In the Alumina segment, production declined 5% year over year to 3.6 million tons. Production of primary aluminum decreased 13% to 881,000 tons on a 7% year-over-year decline in aluminum shipments. However, aluminum demand and prices have increased in the last three months. Alumina production increased 9% sequentially. Aluminum prices improved 13% sequentially on rising LME prices. Alcoa commissioned its Juruti mine in Brazil in the quarter and combined it with the Sao Luis refining expansion, which makes it the lowest-cost producer of alumina, globally.

In the Flat Rolled Products segment, shipments decreased 18% year over year, but increased 6% sequentially. Alcoa saw a 21% increase in aluminum demand from the automotive market. During the quarter, the company commissioned its Bohai flat-rolled products facility in China, which serves the printing, transportation, electronics and packaging industries. However, low demand from the aerospace industry resulted in lower production in the Engineered Products and Solution segment. Production of flat rolled products was down 46% year over year.
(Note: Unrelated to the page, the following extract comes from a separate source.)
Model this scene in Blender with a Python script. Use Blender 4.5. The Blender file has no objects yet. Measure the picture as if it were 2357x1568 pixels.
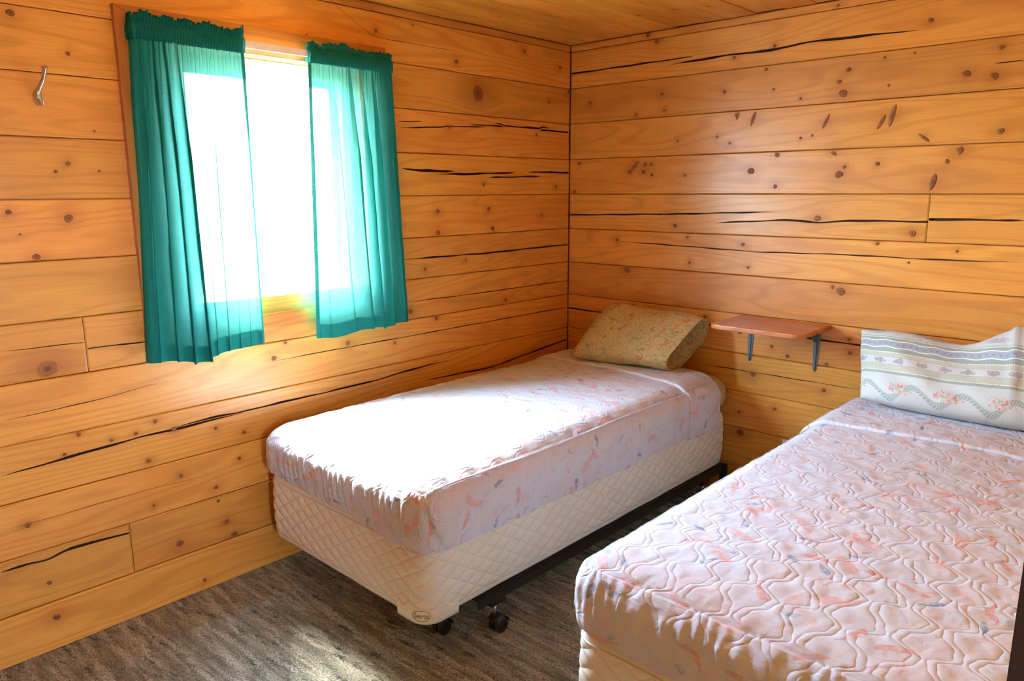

Cash from operations in the quarter was $184 million, compared with $328 million in the second quarter of 2009. Cash from operations in the third quarter 2008 was a negative $93 million. Alcoa’s debt-to-capital ratio stood at 38.3% at the end of the quarter, a 140 basis point reduction from the second quarter of 2009.

Alcoa sees end-markets stabilizing and demand improving 11% in the second half of 2009. Most of the demand is expected to come from global truck and trailer and automotive segments for the second half. We believe the cost cuts will make the company more competitive when markets recover.